Sadly, our leaders in Washington have forgotten, if they ever understood, that the “first people” of our land must be no different than the most recent immigrant to our shores, the last people, when it comes to equal treatment under the law.

As a minor player, unhappily embroiled in this growing national drama, I could still enthusiastically support many things to compensate for historical injustices. But, I cannot be bribed, falsely characterized, or bullied into compromising my belief in citizen equality. It is much too precious and hard won as a human concept. Therefore, to ask me to “get along” with the idea of sovereign rights for a “unique” few Americans you must also ask me to abandon my core belief in equality and, I cannot do it.

People who somehow badly misinterpret this point of view as “closet racism”, “Indian bashing”, or “jealousy” have a shallow knee jerk understanding of a profound issue and are, perhaps, motivated by their own racist assumptions, or self interest. At it's core, the ever growing discord throughout the nation is the American people's inherent belief in equality colliding with sovereign rights for Indians. In the final analysis, it is not about race or intolerance at all. It is about the preservation in America of the one inspired idea that gives transcendent meaning to our nation and to the hope that someday we can all live in respectful harmony with one another.
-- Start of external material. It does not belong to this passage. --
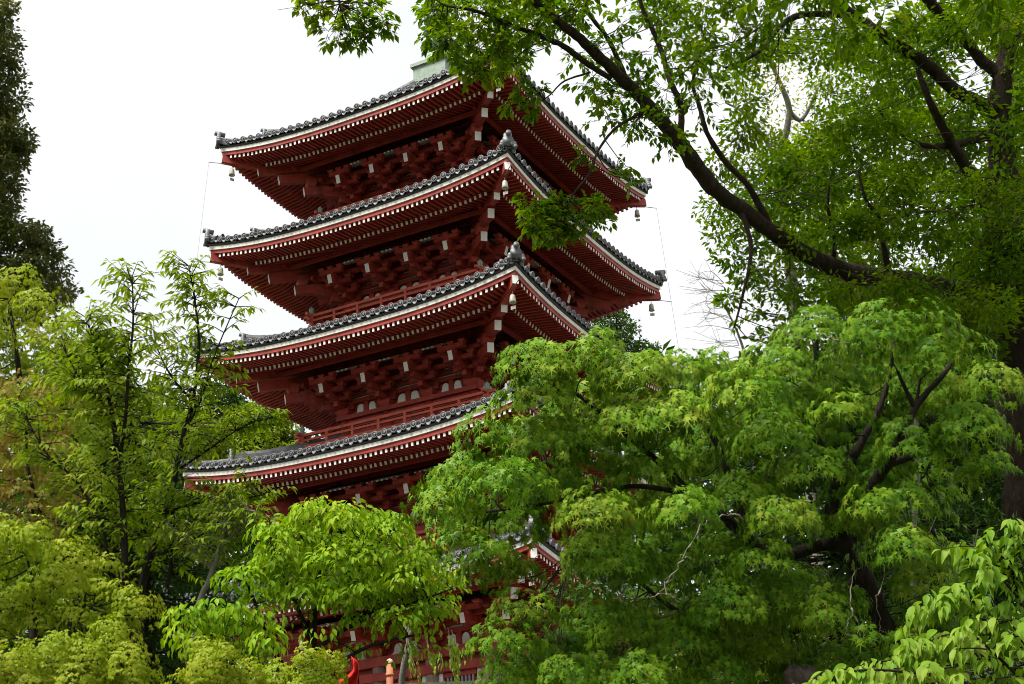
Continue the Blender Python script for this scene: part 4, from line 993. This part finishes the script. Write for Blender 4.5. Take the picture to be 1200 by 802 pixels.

With all the past prejudices and injustices understood, my sincere prayer is that “we the people” can find ways to honor and recognize Indians and Indian culture that do not make a mockery of the founding principle of our nation. Manifestly, as the recent situation in Rhode Island has underscored, it cannot continue to work as “E Pluribus Unum” – except for Indians.

Even, and perhaps especially, for the truly disenfranchised among us it is clear that sovereign rights for a few citizens are irreconcilably incompatible and destructive of civil rights for all citizens.